Provided data:
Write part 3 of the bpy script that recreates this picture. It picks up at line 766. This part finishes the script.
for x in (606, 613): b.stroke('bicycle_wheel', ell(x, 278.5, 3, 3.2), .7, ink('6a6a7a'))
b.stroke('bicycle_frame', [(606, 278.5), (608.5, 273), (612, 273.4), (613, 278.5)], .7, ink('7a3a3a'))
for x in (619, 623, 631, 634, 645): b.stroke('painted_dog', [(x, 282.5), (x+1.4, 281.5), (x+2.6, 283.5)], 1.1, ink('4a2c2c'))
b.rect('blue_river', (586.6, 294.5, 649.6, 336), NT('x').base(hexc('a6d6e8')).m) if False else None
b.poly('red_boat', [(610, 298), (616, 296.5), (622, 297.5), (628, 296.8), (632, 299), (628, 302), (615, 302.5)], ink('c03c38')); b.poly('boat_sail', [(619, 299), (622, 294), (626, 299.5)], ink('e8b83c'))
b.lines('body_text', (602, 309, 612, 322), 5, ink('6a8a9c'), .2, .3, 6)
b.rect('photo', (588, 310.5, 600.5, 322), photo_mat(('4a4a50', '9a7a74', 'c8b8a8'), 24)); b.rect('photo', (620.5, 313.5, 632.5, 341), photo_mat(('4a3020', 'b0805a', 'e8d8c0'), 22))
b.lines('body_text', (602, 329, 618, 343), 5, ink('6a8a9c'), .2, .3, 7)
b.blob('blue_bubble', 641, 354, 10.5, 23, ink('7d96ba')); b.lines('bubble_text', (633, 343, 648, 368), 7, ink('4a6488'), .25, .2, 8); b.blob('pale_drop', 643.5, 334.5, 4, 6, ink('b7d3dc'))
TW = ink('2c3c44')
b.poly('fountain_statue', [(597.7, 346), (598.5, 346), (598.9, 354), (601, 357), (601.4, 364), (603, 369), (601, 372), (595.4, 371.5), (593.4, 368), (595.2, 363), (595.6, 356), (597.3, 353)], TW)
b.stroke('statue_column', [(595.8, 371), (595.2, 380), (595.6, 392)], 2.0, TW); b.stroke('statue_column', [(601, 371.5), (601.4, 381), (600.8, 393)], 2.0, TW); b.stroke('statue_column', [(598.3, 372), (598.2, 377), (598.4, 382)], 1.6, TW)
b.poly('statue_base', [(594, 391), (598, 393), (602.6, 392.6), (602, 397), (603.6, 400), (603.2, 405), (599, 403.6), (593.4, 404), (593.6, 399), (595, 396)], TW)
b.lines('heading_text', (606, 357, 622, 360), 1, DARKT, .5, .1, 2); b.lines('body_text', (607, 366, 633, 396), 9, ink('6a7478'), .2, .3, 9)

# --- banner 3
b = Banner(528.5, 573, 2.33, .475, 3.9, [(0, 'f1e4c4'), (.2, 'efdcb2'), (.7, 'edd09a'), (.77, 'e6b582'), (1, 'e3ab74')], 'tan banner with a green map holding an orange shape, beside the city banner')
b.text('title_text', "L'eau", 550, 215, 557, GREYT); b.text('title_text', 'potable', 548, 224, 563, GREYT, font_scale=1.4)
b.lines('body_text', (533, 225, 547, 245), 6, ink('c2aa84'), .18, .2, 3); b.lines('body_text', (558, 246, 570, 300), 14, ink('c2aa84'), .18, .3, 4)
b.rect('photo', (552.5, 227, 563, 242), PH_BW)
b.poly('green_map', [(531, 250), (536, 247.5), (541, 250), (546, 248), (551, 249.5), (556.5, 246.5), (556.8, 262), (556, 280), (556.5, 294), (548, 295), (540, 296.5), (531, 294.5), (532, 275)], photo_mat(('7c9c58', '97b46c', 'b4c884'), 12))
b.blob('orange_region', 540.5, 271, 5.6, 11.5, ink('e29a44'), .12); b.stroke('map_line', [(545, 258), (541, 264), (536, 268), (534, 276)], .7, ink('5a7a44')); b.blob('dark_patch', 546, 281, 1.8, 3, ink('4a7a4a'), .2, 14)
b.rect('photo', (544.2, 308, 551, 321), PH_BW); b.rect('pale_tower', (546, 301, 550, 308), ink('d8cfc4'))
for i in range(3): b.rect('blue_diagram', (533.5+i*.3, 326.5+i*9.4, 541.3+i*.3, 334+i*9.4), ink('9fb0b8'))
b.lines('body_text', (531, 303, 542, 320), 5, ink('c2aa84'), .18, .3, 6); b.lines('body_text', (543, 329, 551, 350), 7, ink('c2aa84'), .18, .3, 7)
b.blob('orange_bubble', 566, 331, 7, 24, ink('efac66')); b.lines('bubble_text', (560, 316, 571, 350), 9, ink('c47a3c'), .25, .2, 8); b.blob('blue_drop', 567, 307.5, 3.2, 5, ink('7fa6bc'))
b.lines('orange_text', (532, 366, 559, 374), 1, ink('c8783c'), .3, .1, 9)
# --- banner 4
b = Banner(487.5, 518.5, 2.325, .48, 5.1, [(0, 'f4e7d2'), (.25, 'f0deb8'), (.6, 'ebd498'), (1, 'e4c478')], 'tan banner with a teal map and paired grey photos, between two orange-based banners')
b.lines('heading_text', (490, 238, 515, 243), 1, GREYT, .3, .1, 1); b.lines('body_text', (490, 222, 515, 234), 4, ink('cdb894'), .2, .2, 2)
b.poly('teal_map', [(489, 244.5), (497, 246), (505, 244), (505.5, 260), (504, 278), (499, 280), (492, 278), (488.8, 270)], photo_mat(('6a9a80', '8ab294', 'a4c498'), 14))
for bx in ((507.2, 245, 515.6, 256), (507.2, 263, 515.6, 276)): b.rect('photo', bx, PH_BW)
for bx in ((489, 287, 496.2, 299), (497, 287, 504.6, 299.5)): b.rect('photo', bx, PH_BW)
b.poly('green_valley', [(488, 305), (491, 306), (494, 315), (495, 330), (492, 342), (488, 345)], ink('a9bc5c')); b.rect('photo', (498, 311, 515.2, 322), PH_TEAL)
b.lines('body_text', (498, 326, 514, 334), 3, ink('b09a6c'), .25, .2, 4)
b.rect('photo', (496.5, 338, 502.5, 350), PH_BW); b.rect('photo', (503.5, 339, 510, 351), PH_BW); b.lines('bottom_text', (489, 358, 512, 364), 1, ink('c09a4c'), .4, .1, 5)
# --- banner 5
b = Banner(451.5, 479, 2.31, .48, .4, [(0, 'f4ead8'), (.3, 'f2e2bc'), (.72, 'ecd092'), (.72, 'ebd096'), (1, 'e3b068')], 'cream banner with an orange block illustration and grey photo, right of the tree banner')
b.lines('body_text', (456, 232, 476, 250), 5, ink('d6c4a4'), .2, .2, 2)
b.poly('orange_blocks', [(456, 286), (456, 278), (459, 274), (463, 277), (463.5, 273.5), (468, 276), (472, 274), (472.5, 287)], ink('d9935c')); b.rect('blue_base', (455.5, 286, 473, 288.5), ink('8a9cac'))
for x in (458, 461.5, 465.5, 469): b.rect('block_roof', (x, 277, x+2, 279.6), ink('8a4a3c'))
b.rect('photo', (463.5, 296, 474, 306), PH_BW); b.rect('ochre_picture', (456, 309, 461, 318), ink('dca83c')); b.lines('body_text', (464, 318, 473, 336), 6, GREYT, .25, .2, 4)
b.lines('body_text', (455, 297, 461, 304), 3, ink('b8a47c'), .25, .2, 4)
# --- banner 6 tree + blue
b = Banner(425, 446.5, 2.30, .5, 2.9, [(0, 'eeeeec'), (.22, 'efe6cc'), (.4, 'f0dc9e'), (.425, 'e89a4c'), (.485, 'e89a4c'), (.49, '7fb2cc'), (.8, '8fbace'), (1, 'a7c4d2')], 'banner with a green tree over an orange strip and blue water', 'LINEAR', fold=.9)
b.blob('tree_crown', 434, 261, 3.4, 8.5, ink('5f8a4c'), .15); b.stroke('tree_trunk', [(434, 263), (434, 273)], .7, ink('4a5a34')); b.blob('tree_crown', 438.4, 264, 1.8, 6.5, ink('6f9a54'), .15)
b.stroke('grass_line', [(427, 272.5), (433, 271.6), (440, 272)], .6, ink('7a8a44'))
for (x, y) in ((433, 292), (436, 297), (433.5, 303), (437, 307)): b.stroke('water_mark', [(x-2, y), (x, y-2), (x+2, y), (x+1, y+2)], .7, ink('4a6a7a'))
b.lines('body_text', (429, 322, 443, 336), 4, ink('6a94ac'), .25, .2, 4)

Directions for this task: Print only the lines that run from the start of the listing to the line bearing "ink('6a7478'), .2, .3, 9)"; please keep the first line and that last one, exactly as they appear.

Exercise response:
Write part 3 of the bpy script that recreates this picture. It picks up at line 766. This part finishes the script.
for x in (606, 613): b.stroke('bicycle_wheel', ell(x, 278.5, 3, 3.2), .7, ink('6a6a7a'))
b.stroke('bicycle_frame', [(606, 278.5), (608.5, 273), (612, 273.4), (613, 278.5)], .7, ink('7a3a3a'))
for x in (619, 623, 631, 634, 645): b.stroke('painted_dog', [(x, 282.5), (x+1.4, 281.5), (x+2.6, 283.5)], 1.1, ink('4a2c2c'))
b.rect('blue_river', (586.6, 294.5, 649.6, 336), NT('x').base(hexc('a6d6e8')).m) if False else None
b.poly('red_boat', [(610, 298), (616, 296.5), (622, 297.5), (628, 296.8), (632, 299), (628, 302), (615, 302.5)], ink('c03c38')); b.poly('boat_sail', [(619, 299), (622, 294), (626, 299.5)], ink('e8b83c'))
b.lines('body_text', (602, 309, 612, 322), 5, ink('6a8a9c'), .2, .3, 6)
b.rect('photo', (588, 310.5, 600.5, 322), photo_mat(('4a4a50', '9a7a74', 'c8b8a8'), 24)); b.rect('photo', (620.5, 313.5, 632.5, 341), photo_mat(('4a3020', 'b0805a', 'e8d8c0'), 22))
b.lines('body_text', (602, 329, 618, 343), 5, ink('6a8a9c'), .2, .3, 7)
b.blob('blue_bubble', 641, 354, 10.5, 23, ink('7d96ba')); b.lines('bubble_text', (633, 343, 648, 368), 7, ink('4a6488'), .25, .2, 8); b.blob('pale_drop', 643.5, 334.5, 4, 6, ink('b7d3dc'))
TW = ink('2c3c44')
b.poly('fountain_statue', [(597.7, 346), (598.5, 346), (598.9, 354), (601, 357), (601.4, 364), (603, 369), (601, 372), (595.4, 371.5), (593.4, 368), (595.2, 363), (595.6, 356), (597.3, 353)], TW)
b.stroke('statue_column', [(595.8, 371), (595.2, 380), (595.6, 392)], 2.0, TW); b.stroke('statue_column', [(601, 371.5), (601.4, 381), (600.8, 393)], 2.0, TW); b.stroke('statue_column', [(598.3, 372), (598.2, 377), (598.4, 382)], 1.6, TW)
b.poly('statue_base', [(594, 391), (598, 393), (602.6, 392.6), (602, 397), (603.6, 400), (603.2, 405), (599, 403.6), (593.4, 404), (593.6, 399), (595, 396)], TW)
b.lines('heading_text', (606, 357, 622, 360), 1, DARKT, .5, .1, 2); b.lines('body_text', (607, 366, 633, 396), 9, ink('6a7478'), .2, .3, 9)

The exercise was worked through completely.